Given material →

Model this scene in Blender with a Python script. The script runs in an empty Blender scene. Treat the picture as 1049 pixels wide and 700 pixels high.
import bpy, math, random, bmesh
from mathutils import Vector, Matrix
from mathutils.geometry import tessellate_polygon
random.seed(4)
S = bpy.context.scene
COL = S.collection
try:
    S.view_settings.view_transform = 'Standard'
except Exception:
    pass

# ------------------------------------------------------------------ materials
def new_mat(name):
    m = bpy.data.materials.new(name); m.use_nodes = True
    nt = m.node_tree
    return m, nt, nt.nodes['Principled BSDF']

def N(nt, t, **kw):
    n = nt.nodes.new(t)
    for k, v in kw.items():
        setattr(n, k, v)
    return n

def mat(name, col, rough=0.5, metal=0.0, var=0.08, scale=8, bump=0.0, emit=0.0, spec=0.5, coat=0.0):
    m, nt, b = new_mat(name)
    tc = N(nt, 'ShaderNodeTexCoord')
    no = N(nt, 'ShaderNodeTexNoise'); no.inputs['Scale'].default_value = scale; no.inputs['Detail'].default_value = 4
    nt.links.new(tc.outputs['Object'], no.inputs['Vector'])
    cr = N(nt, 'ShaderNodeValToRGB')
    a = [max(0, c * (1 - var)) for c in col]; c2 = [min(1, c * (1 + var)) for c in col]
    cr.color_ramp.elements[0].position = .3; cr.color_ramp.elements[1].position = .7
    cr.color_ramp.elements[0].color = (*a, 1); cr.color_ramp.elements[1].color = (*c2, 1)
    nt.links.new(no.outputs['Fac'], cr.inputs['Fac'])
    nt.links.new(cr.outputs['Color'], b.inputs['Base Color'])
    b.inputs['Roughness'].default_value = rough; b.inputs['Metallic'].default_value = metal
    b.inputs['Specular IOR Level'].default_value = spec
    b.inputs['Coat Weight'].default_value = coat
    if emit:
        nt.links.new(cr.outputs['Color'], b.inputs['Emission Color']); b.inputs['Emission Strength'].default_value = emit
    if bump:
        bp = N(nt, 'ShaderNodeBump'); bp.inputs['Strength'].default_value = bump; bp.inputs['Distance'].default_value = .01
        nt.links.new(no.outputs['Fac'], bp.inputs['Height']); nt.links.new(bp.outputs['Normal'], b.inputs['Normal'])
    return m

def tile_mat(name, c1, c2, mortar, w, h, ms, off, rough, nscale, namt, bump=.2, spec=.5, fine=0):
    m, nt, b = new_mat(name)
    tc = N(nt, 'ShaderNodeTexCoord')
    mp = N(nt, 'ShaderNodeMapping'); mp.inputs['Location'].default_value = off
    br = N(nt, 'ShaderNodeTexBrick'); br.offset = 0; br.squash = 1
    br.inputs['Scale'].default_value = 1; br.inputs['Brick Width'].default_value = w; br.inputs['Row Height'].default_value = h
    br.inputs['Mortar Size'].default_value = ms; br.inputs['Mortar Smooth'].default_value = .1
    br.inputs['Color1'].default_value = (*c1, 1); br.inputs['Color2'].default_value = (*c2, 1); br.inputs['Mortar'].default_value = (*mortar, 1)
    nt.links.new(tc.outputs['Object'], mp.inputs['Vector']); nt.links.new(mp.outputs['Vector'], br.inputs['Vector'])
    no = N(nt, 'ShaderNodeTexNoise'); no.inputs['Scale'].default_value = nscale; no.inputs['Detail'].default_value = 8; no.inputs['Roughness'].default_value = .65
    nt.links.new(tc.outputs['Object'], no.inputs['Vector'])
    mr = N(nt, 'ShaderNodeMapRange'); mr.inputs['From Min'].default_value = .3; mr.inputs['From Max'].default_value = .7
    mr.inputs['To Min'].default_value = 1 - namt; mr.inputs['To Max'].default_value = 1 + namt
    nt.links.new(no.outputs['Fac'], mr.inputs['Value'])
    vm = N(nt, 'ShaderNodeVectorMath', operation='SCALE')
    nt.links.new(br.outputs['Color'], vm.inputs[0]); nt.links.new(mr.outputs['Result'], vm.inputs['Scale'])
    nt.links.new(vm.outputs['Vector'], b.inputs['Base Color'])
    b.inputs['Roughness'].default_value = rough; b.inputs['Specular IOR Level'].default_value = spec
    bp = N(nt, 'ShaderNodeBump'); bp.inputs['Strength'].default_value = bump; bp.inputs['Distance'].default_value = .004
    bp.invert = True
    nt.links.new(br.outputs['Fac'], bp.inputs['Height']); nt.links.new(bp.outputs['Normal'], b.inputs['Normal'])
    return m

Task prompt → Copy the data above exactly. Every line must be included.

Solution for this exercise →
Model this scene in Blender with a Python script. The script runs in an empty Blender scene. Treat the picture as 1049 pixels wide and 700 pixels high.
import bpy, math, random, bmesh
from mathutils import Vector, Matrix
from mathutils.geometry import tessellate_polygon
random.seed(4)
S = bpy.context.scene
COL = S.collection
try:
    S.view_settings.view_transform = 'Standard'
except Exception:
    pass

# ------------------------------------------------------------------ materials
def new_mat(name):
    m = bpy.data.materials.new(name); m.use_nodes = True
    nt = m.node_tree
    return m, nt, nt.nodes['Principled BSDF']

def N(nt, t, **kw):
    n = nt.nodes.new(t)
    for k, v in kw.items():
        setattr(n, k, v)
    return n

def mat(name, col, rough=0.5, metal=0.0, var=0.08, scale=8, bump=0.0, emit=0.0, spec=0.5, coat=0.0):
    m, nt, b = new_mat(name)
    tc = N(nt, 'ShaderNodeTexCoord')
    no = N(nt, 'ShaderNodeTexNoise'); no.inputs['Scale'].default_value = scale; no.inputs['Detail'].default_value = 4
    nt.links.new(tc.outputs['Object'], no.inputs['Vector'])
    cr = N(nt, 'ShaderNodeValToRGB')
    a = [max(0, c * (1 - var)) for c in col]; c2 = [min(1, c * (1 + var)) for c in col]
    cr.color_ramp.elements[0].position = .3; cr.color_ramp.elements[1].position = .7
    cr.color_ramp.elements[0].color = (*a, 1); cr.color_ramp.elements[1].color = (*c2, 1)
    nt.links.new(no.outputs['Fac'], cr.inputs['Fac'])
    nt.links.new(cr.outputs['Color'], b.inputs['Base Color'])
    b.inputs['Roughness'].default_value = rough; b.inputs['Metallic'].default_value = metal
    b.inputs['Specular IOR Level'].default_value = spec
    b.inputs['Coat Weight'].default_value = coat
    if emit:
        nt.links.new(cr.outputs['Color'], b.inputs['Emission Color']); b.inputs['Emission Strength'].default_value = emit
    if bump:
        bp = N(nt, 'ShaderNodeBump'); bp.inputs['Strength'].default_value = bump; bp.inputs['Distance'].default_value = .01
        nt.links.new(no.outputs['Fac'], bp.inputs['Height']); nt.links.new(bp.outputs['Normal'], b.inputs['Normal'])
    return m

def tile_mat(name, c1, c2, mortar, w, h, ms, off, rough, nscale, namt, bump=.2, spec=.5, fine=0):
    m, nt, b = new_mat(name)
    tc = N(nt, 'ShaderNodeTexCoord')
    mp = N(nt, 'ShaderNodeMapping'); mp.inputs['Location'].default_value = off
    br = N(nt, 'ShaderNodeTexBrick'); br.offset = 0; br.squash = 1
    br.inputs['Scale'].default_value = 1; br.inputs['Brick Width'].default_value = w; br.inputs['Row Height'].default_value = h
    br.inputs['Mortar Size'].default_value = ms; br.inputs['Mortar Smooth'].default_value = .1
    br.inputs['Color1'].default_value = (*c1, 1); br.inputs['Color2'].default_value = (*c2, 1); br.inputs['Mortar'].default_value = (*mortar, 1)
    nt.links.new(tc.outputs['Object'], mp.inputs['Vector']); nt.links.new(mp.outputs['Vector'], br.inputs['Vector'])
    no = N(nt, 'ShaderNodeTexNoise'); no.inputs['Scale'].default_value = nscale; no.inputs['Detail'].default_value = 8; no.inputs['Roughness'].default_value = .65
    nt.links.new(tc.outputs['Object'], no.inputs['Vector'])
    mr = N(nt, 'ShaderNodeMapRange'); mr.inputs['From Min'].default_value = .3; mr.inputs['From Max'].default_value = .7
    mr.inputs['To Min'].default_value = 1 - namt; mr.inputs['To Max'].default_value = 1 + namt
    nt.links.new(no.outputs['Fac'], mr.inputs['Value'])
    vm = N(nt, 'ShaderNodeVectorMath', operation='SCALE')
    nt.links.new(br.outputs['Color'], vm.inputs[0]); nt.links.new(mr.outputs['Result'], vm.inputs['Scale'])
    nt.links.new(vm.outputs['Vector'], b.inputs['Base Color'])
    b.inputs['Roughness'].default_value = rough; b.inputs['Specular IOR Level'].default_value = spec
    bp = N(nt, 'ShaderNodeBump'); bp.inputs['Strength'].default_value = bump; bp.inputs['Distance'].default_value = .004
    bp.invert = True
    nt.links.new(br.outputs['Fac'], bp.inputs['Height']); nt.links.new(bp.outputs['Normal'], b.inputs['Normal'])
    return m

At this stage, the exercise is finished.